THEATRE
The world is struggling to recover from the Great War and the climate of the time is one of tension, dissatisfaction and poverty, heralding a new world conflict. In South America, the Chaco War (1932-1935), with Paraguay and Bolivia as belligerents, is at its height. After a long journey by land and sea, Nazaria Ignacia March y Mesa, a Spanish-Bolivian Catholic nun, was visiting the Vatican, in some administrative office of the Catholic Church, to request pontifical approval for the religious congregation founded in Oruro, originally called the Pontifical Crusade, which would later become known as the Crusader Missionaries of the Church.
In a small waiting room in a building near the offices of Pope Pius XI in Vatican City in 1934, two interesting conversations with Sister Nazaria took place.
- The first was with Lucas, a 25-year-old Vatican Radio worker. In it he talks about young people, their worries, their hopes and discouragements.

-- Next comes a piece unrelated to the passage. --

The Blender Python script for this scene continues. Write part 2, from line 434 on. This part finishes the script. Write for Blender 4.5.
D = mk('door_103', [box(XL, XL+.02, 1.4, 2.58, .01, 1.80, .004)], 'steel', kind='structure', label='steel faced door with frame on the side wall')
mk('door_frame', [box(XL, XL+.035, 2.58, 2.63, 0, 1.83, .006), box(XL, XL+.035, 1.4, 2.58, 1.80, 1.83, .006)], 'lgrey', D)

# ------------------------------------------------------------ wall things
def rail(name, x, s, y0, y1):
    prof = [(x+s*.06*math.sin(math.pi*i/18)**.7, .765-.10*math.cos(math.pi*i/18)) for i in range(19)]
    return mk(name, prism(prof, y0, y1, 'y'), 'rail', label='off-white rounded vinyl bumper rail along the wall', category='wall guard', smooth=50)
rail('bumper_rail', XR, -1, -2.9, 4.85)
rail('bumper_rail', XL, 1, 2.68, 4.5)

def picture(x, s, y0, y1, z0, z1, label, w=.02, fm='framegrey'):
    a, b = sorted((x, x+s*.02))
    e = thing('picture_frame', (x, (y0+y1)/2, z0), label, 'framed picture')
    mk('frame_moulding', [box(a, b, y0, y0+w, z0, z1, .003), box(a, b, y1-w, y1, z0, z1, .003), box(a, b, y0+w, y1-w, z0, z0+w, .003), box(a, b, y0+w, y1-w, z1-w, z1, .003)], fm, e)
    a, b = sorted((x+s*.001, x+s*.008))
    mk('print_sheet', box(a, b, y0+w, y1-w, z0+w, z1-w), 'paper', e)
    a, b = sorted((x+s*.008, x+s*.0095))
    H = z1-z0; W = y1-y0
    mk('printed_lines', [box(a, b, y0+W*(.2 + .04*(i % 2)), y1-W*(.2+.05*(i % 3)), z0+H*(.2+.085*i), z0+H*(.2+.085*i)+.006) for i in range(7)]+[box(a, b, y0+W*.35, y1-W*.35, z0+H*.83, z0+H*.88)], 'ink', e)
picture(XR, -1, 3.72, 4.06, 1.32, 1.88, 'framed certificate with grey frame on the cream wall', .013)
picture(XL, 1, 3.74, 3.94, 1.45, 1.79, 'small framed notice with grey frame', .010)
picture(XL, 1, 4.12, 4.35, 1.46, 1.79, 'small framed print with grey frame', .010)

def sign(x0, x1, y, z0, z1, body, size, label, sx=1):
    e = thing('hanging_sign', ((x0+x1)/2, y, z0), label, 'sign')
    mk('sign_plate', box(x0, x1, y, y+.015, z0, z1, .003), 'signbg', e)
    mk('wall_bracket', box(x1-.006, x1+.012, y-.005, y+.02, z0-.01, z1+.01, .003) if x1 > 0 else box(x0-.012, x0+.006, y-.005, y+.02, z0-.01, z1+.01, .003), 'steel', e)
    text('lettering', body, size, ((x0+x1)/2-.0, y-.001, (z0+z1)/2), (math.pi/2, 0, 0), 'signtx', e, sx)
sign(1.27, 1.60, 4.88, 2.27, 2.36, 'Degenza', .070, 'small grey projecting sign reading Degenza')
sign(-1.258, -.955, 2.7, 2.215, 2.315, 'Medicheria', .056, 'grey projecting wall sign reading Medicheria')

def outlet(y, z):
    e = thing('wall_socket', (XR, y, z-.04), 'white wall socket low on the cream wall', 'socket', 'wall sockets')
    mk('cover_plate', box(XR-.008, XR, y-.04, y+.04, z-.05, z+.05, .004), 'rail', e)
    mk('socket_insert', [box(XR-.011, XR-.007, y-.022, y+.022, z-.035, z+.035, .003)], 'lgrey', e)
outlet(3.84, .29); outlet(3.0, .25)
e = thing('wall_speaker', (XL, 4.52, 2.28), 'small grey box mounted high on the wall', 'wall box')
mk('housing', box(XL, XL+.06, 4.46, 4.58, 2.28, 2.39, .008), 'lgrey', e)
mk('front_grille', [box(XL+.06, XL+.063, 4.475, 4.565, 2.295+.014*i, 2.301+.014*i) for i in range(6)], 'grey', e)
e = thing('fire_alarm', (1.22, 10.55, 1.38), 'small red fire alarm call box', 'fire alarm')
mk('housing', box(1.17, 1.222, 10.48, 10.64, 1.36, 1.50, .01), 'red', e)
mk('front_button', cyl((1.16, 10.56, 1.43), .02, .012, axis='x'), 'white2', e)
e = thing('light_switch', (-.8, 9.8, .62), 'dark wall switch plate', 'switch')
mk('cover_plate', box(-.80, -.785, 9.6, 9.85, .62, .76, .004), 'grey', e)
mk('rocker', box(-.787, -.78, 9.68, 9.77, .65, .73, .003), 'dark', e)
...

- The second, Guillermo Marconi, Marquis de Marconi and inventor of wireless telegraphy. Founder of Vatican Radio and winner of the 1909 Nobel Prize for Physics. This dialogue reflects two ways of seeing and understanding life. One, presented by Nazaria, is full of faith in God and commitment to the poorest, as a religious option. The second, presented by Marconi, is a fascist stance, in which power is held by the State – to which everything must be submitted – and women are relegated to second place.
D. Carlos H. Cordero Carraffa produced, directed and presented this play, inviting us to get to know Nazaria from another perspective, but, above all, to put her thoughts in dialogue with others.